The tech giant and CBS television, which broadcasts the recurring segment as part of "The Late Late Show with James Corden," announced Tuesday that "Carpool Karaoke" will become a 16-episode series for Apple Music.

Corden will still air "Carpool Karaoke" on his show but a new version -- with a host to be determined - will appear on Apple Music, the company's streaming service launched last year.

Eddy Cue, Apple's senior vice president of internet software and services, said the series was "a perfect fit" for the service by offering exclusive footage with artists and celebrities.

"The joy of 'Carpool' is both the intimacy it creates, while seeing the love our passengers have for music," Ben Winston, executive producer of "The Late Late Show with James Corden," said in a statement.

Corden introduced the skit last year to his show and it has quickly taken on a life beyond late-night television, with more than 830 million total views on YouTube.

The most successful starred British ballad singer Adele, who showed a close-up and laid-back side to herself despite her phenomenal commercial success.

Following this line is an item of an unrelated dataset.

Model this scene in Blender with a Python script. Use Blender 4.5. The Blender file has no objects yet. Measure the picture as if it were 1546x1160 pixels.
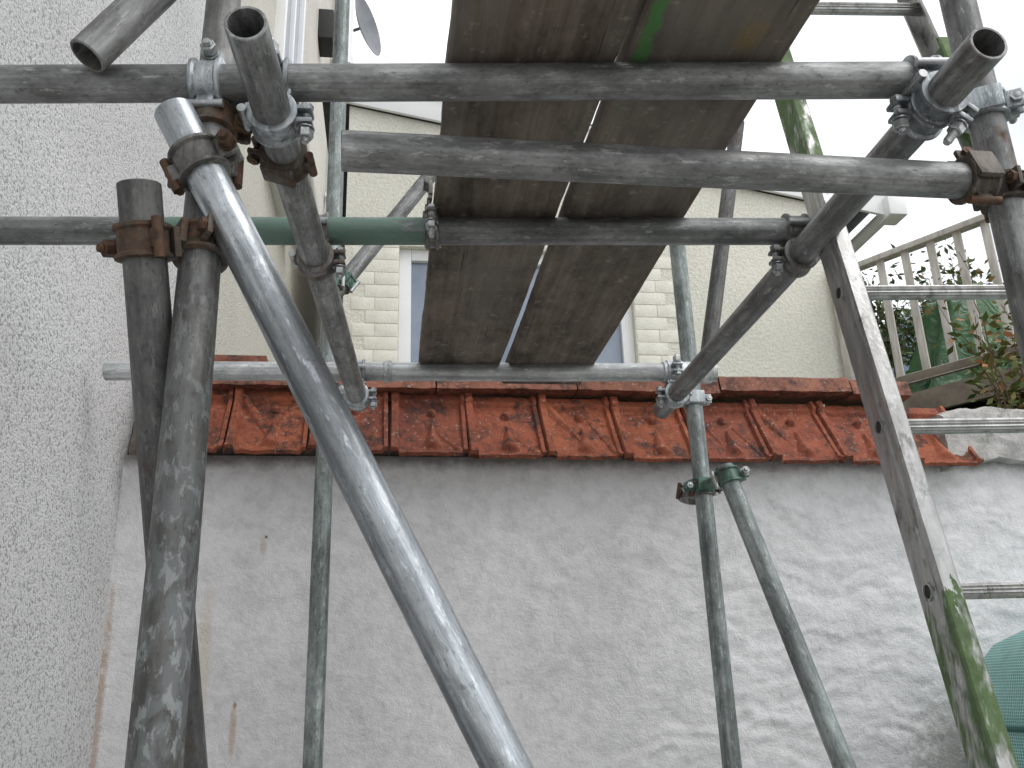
import bpy, bmesh, math, random
from mathutils import Vector, Matrix, noise, Euler
random.seed(7)
V=Vector
scene=bpy.context.scene
# ------------------------------------------------------------------ helpers
def link(o,parent=None):
    bpy.context.collection.objects.link(o)
    if parent: o.parent=parent
    return o
def empty(name):
    e=bpy.data.objects.new(name,None); e.empty_display_size=.1
    return link(e)
def finish(bm,name,mats,parent=None,sharp=35,smooth=True,matrix=None):
    bmesh.ops.recalc_face_normals(bm,faces=bm.faces)
    if smooth:
        for f in bm.faces: f.smooth=True
        lim=math.radians(sharp)
        for e in bm.edges:
            if len(e.link_faces)==2:
                if e.calc_face_angle(0)>lim: e.smooth=False
    me=bpy.data.meshes.new(name); bm.to_mesh(me); bm.free()
    if not isinstance(mats,(list,tuple)): mats=[mats]
    for m in mats: me.materials.append(m)
    o=bpy.data.objects.new(name,me)
    if matrix is not None: o.matrix_world=matrix
    return link(o,parent)
def frame(d):
    d=d.normalized()
    return d.to_track_quat('Z','Y').to_matrix()
def lathe(bm,p,M3,prof,n=32,closed=True,mi=0):
    rings=[]
    for k in range(n):
        a=2*math.pi*k/n
        rings.append([bm.verts.new(p+M3@V((r*math.cos(a),r*math.sin(a),z))) for r,z in prof])
    m=len(prof)
    for k in range(n):
        A,B=rings[k],rings[(k+1)%n]
        for j in range(m if closed else m-1):
            f=bm.faces.new((A[j],B[j],B[(j+1)%m],A[(j+1)%m])); f.material_index=mi
    if not closed:
        for j in (0,m-1):
            try:
                f=bm.faces.new([r[j] for r in rings]); f.material_index=mi
            except ValueError: pass
def cyl(bm,p,q,r,n=16,mi=0):
    d=q-p; lathe(bm,p,frame(d),[(r,0),(r,d.length)],n,False,mi)
def box(bm,c,s,M3=None,mi=0,bev=0.0):
    M3=M3 or Matrix.Identity(3)
    x,y,z=[k/2 for k in s]
    vs=[bm.verts.new(c+M3@V((a*x,b*y,d*z))) for a in(-1,1) for b in(-1,1) for d in(-1,1)]
    fs=[(0,1,3,2),(4,6,7,5),(0,4,5,1),(2,3,7,6),(0,2,6,4),(1,5,7,3)]
    out=[]
    for f in fs:
        ff=bm.faces.new([vs[i] for i in f]); ff.material_index=mi; out.append(ff)
    if bev>0:
        es=set(e for f in out for e in f.edges)
        bmesh.ops.bevel(bm,geom=list(es),offset=bev,segments=2,affect='EDGES',profile=.6)
def sm(a,b,x):
    t=max(0,min(1,(x-a)/(b-a))); return t*t*(3-2*t)
def fb(x,y,z=0,o=4):
    return noise.fractal(V((x,y,z)),.9,2.0,o)
# ------------------------------------------------------------------ node helpers
class NT:
    def __init__(s,name):
        s.m=bpy.data.materials.new(name); s.m.use_nodes=True
        s.t=s.m.node_tree; s.b=s.t.nodes['Principled BSDF']; s.co=None
    def n(s,typ,**kw):
        nd=s.t.nodes.new('ShaderNode'+typ)
        for k,v in kw.items():
            if k.startswith('_'): setattr(nd,k[1:],v)
            else: s.set(nd,k.replace('_',' '),v)
        return nd
    def set(s,nd,key,v):
        inp=nd.inputs[int(key)] if key.isdigit() else nd.inputs[key]
        if hasattr(v,'links') and hasattr(v,'is_output'): s.t.links.new(v,inp)
        else:
            if isinstance(v,tuple) and len(v)==3 and inp.type=='RGBA': v=(*v,1)
            inp.default_value=v
    def coord(s,scale=(1,1,1),loc=(0,0,0),rot=(0,0,0)):
        if not s.co: s.co=s.t.nodes.new('ShaderNodeTexCoord')
        mp=s.t.nodes.new('ShaderNodeMapping'); s.t.links.new(s.co.outputs['Object'],mp.inputs[0])
        mp.inputs['Scale'].default_value=scale; mp.inputs['Rotation'].default_value=rot
        mp.inputs['Location'].default_value=loc
        return mp.outputs[0]
    def noise(s,scale,detail=4,rough=.6,vec=None,dist=0):
        nd=s.t.nodes.new('ShaderNodeTexNoise'); nd.inputs['Scale'].default_value=scale
        nd.inputs['Detail'].default_value=min(detail,4); nd.inputs['Roughness'].default_value=rough
        nd.inputs['Distortion'].default_value=dist
        s.t.links.new(vec if vec is not None else s.coord(),nd.inputs['Vector'])
        return nd.outputs['Fac']
    def voro(s,scale,vec=None,feat='F1',out='Distance'):
        nd=s.t.nodes.new('ShaderNodeTexVoronoi'); nd.feature=feat; nd.inputs['Scale'].default_value=scale
        s.t.links.new(vec if vec is not None else s.coord(),nd.inputs['Vector'])
        return nd.outputs[out]
    def ramp(s,fac,*stops):
        nd=s.t.nodes.new('ShaderNodeValToRGB'); s.t.links.new(fac,nd.inputs[0])
        el=nd.color_ramp.elements
        while len(el)<len(stops): el.new(.5)
        for e,(p,c) in zip(el,stops):
            e.position=p
            e.color=(c,c,c,1) if not isinstance(c,tuple) else (*c,1)
        return nd.outputs[0]
    def mix(s,f,a,b,mode='MIX'):
        nd=s.t.nodes.new('ShaderNodeMix'); nd.data_type='RGBA'; nd.blend_type=mode
        for i,v in ((0,f),(6,a),(7,b)):
            if hasattr(v,'is_output'): s.t.links.new(v,nd.inputs[i])
            else: nd.inputs[i].default_value=(*v,1) if isinstance(v,tuple) else v
        return nd.outputs[2]
    def math(s,op,a,b=0.0,c=None):
        nd=s.t.nodes.new('ShaderNodeMath'); nd.operation=op
        for i,v in enumerate((a,b) if c is None else (a,b,c)):
            if hasattr(v,'is_output'): s.t.links.new(v,nd.inputs[i])
            else: nd.inputs[i].default_value=v
        return nd.outputs[0]
    def bump(s,h,dist,strength=1.0,prev=None):
        nd=s.t.nodes.new('ShaderNodeBump'); s.t.links.new(h,nd.inputs['Height'])
        nd.inputs['Distance'].default_value=dist; nd.inputs['Strength'].default_value=strength
        if prev is not None: s.t.links.new(prev,nd.inputs['Normal'])
        return nd.outputs[0]
    def out(s,color=None,rough=None,metal=None,normal=None,spec=None):
        for k,v in (('Base Color',color),('Roughness',rough),('Metallic',metal),('Normal',normal),('Specular IOR Level',spec)):
            if v is None: continue
            if hasattr(v,'is_output'): s.t.links.new(v,s.b.inputs[k])
            else: s.b.inputs[k].default_value=(*v,1) if isinstance(v,tuple) else v
        return s.m
    def xyz(s):
        nd=s.t.nodes.new('ShaderNodeSeparateXYZ'); 
        if not s.co: s.co=s.t.nodes.new('ShaderNodeTexCoord')
        s.t.links.new(s.co.outputs['Object'],nd.inputs[0]); return nd.outputs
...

Adele's segment has been seen more than 119 million times on YouTube in six months, the most ever for a segment from the world of late-night television comedy.

A segment with First Lady Michelle Obama along with rapper Missy Elliott came out five days ago and has been seen more than 32 million times.

Other stars who have appeared on "Carpool Karaoke" include Justin Bieber, One Direction, Elton John, Jennifer Lopez and Stevie Wonder.

Apple, which revolutionized music consumption when it launched iTunes in 2001, last year made a concerted push into the booming area of streaming through Apple Music.

The company says the service has drawn 15 million subscribers but it still trails leader Spotify, which said it had 28 million paying subscribers at the end of 2015.

Apple and rap mogul Jay Z's upstart rival Tidal have tried to distinguish themselves with exclusive content as well as more integration with video than Spotify.

With its knack for technological innovation, Apple has long seemed invincible although its quarterly profits announced Tuesday slumped 27 percent from a year earlier.